La recensione di IBS

Quali sono i meccanismi che hanno portato a legittimare l'idea di usare la morte come "pena"? Si può pensare di uccidere per fare giustizia? E come si può infliggere, senza con ciò sentirsi artefici di un'aberrazione, la più crudele delle torture, quella che differisce l'attuazione della pena, in attesa di una sua improbabile sospensione? Questo libro - la cui prima edizione risale al 1982 - nasce con un orientamento molto preciso: non tanto ricostruire la storia della pena di morte, quanto guardare alla morte come pena. Non è un gioco di parole. Accogliere il primo presupposto significa dare per indiscutibile la bestialità umana e accettare l'uccisione «giudiziaria» di una persona come un fatto naturale e ovvio, che è sempre esistito, del cui svolgimento si narra la storia, cominciando dagli antichi egizi o dagli assiro-babilonesi e finendo ai giorni nostri.

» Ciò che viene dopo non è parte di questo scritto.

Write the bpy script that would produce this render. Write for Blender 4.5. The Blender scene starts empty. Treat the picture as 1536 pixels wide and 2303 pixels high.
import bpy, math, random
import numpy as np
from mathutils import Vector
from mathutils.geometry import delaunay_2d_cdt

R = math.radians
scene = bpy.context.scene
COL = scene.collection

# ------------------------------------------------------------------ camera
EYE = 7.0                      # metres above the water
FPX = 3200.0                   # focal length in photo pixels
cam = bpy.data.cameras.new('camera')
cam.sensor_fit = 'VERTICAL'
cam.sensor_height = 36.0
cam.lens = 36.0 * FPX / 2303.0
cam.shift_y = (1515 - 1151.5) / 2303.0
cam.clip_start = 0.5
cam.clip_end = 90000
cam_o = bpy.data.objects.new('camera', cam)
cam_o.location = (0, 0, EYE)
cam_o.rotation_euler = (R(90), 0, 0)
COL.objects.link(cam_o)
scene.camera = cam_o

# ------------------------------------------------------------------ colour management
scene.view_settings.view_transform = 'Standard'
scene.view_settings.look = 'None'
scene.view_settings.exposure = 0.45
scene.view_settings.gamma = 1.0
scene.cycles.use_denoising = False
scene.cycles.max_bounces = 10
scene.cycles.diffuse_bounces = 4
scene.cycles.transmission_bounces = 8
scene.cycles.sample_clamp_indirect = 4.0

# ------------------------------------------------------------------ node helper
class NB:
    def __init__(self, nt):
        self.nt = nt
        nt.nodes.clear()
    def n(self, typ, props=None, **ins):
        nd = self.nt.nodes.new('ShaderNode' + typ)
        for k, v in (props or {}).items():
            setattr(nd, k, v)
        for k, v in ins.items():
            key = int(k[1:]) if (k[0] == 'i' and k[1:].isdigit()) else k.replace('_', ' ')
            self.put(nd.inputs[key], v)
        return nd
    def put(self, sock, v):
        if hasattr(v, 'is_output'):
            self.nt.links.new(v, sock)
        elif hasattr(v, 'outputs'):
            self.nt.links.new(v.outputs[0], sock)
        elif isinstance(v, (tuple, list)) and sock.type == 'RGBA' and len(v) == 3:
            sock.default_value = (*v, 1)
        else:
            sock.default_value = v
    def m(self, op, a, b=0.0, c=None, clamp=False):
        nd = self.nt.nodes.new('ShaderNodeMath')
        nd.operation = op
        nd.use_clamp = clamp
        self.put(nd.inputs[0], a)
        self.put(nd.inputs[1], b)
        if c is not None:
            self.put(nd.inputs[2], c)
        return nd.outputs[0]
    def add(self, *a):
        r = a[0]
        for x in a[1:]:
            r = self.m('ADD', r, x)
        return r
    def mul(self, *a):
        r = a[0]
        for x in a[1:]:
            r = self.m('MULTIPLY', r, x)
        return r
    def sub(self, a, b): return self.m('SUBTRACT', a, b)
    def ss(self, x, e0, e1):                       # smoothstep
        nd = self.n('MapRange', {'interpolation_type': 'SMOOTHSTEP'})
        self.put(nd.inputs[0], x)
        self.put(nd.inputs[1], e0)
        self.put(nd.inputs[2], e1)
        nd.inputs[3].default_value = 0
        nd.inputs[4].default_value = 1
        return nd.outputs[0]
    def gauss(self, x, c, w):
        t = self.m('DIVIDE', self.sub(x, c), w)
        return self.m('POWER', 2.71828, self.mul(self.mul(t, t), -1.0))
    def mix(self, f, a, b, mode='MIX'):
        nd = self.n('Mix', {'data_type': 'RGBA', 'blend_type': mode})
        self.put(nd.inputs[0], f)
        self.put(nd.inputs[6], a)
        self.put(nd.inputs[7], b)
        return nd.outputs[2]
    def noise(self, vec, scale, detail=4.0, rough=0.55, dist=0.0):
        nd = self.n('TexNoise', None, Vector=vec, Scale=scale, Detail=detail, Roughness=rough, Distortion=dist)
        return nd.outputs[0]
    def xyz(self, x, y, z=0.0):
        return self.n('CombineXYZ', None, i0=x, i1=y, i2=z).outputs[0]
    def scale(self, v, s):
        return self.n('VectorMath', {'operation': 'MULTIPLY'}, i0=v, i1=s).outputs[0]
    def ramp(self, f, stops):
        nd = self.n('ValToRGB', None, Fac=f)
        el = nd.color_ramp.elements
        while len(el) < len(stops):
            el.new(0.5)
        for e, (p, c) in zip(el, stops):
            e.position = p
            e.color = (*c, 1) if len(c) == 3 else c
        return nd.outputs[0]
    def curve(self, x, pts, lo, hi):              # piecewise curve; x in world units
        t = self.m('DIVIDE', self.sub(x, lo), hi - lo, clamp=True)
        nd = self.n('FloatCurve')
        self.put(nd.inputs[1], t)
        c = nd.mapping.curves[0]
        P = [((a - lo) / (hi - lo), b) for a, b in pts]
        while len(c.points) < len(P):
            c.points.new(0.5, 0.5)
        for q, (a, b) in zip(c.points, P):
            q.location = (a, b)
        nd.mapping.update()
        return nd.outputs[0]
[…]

Guardare dal secondo punto di vista significa constatare, innanzitutto, come non sempre la pena di morte è stata usata come pena, e individuare come, quando e perché un mezzo di tale brutalità è stato utilizzato dal legislatore, esaltato dagli intellettuali, applaudito dalla folla e, in poche parole, sanzionato, presentato e sentito come uno strumento consono alla civiltà e alla religiosità di un popolo. Visto così, il problema non è più quello di prendere atto della bestialità umana, ma cercare di capire perché l'istinto omicida è stato sublimato in istituto giuridico; e come e quando è avvenuto che un momento impulsivo e incontrollabile dell'agire umano è stato trasformato in azione legale, razionalmente calcolata e predisposta, regolata da precise norme, e sanzionata con una sentenza.